Bad move. Not only did they deny his request, the bank canceled his existing credit line!7
Remember, it's called cash reserves for a reason. So, while you can be as clever as you want when it comes to selecting your investments, don't get too creative when it comes to building and maintaining your cash reserves. Because when that crisis hits, you'll agree: There is no substitute for cash.

rule #2Never pick the money fund offering higher rates than everyone else.
Since lines of credit are not acceptable for cash reserves (see previous Rule), you have no choice but to stash some cash away for that rainy day. A natural tendency is to put the cash into the highest-yielding account you can find.

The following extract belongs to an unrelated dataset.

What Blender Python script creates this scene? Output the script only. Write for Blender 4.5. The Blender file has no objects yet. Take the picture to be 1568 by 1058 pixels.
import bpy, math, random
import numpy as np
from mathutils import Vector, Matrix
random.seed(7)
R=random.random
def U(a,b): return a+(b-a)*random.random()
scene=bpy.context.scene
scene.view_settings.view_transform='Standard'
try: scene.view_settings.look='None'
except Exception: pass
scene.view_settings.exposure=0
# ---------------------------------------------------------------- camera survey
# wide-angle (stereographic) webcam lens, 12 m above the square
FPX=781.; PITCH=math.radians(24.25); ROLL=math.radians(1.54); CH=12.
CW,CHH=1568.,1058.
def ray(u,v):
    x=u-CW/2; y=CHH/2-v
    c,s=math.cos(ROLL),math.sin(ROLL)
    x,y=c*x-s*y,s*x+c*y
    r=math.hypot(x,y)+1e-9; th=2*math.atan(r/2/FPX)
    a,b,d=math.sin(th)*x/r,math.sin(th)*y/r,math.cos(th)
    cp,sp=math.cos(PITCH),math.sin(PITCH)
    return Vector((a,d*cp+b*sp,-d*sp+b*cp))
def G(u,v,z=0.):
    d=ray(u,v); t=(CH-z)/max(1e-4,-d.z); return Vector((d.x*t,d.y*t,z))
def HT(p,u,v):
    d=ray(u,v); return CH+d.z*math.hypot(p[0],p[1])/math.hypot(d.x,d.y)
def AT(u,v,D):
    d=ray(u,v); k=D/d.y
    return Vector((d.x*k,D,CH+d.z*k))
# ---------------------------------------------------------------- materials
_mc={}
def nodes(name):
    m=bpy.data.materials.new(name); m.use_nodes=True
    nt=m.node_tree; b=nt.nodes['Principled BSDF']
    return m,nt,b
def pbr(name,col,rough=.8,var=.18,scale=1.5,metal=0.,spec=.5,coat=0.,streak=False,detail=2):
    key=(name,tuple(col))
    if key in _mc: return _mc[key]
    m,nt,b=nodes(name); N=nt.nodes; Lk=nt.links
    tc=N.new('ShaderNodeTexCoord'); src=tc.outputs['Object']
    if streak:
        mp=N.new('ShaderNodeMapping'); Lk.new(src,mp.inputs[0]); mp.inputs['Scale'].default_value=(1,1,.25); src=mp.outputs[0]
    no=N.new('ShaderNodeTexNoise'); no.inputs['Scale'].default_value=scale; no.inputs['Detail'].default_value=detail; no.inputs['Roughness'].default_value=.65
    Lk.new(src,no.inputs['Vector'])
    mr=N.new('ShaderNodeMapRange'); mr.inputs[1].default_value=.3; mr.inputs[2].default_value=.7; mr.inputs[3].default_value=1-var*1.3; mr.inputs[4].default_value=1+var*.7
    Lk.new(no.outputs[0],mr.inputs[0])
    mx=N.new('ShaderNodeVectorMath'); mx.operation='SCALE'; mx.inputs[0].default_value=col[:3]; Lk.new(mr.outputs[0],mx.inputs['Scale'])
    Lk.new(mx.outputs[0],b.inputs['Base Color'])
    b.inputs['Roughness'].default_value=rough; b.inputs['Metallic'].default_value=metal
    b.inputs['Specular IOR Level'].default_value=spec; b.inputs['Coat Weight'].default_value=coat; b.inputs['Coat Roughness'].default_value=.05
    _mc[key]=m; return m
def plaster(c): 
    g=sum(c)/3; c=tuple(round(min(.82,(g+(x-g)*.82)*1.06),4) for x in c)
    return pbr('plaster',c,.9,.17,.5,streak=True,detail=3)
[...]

Money market funds are a good choice, because they don't charge fees, they offer free check-writing privileges, and they pay interest rates that usually are a little higher than what banks offer. But you must no longer choose the money fund that is offering the highest rate, and if that's where your money already is, get it out now.
Money market funds, like all mutual funds, give you shares when you make a deposit. But unlike mutual funds, where share prices change daily, money market share prices are always $1, and they do not fluctuate. At least, they're not supposed to. They maintain consistency by investing in short-term (30-day) U.S. Treasury bills or "commercial paper," which are like T-bills except that they're issued by corporations instead of the federal government.
Say you saw ads in the newspaper for two money market funds. One offers a rate of 4.3%, while the other offers 4.7%. Which would you buy?
In a world where the greater the return, the greater the risk, you might anticipate that the fund offering the higher yield must be doing something to get that higher return. And you'd be right: Funds that offer higher returns invest in higher-risk securities.
Just ask the people at Strong Capital Management, one of the largest mutual fund companies in America. They offer the Strong Institutional Money Market Fund. To attract investors, they offered a higher interest rate than other money funds. To get that rate, though, they invested in riskier investments. And when one of those investments lost 85% of its value, Strong's money market fund ran the risk of falling below $1 per share.
This would have been a momentous occurrence, something that technically has never happened. Many say it never will.8 But Wall Street has a name for it anyway. It's called "breaking the buck." The fear is that if someone breaks the buck in the money market fund business, the ensuing panic would have incredible repercussions throughout the investment community. After all, most people think money market funds are as safe as bank accounts, and if that perception were broken, millions of investors would withdraw their money, creating a "run" on the funds like we once saw in banks.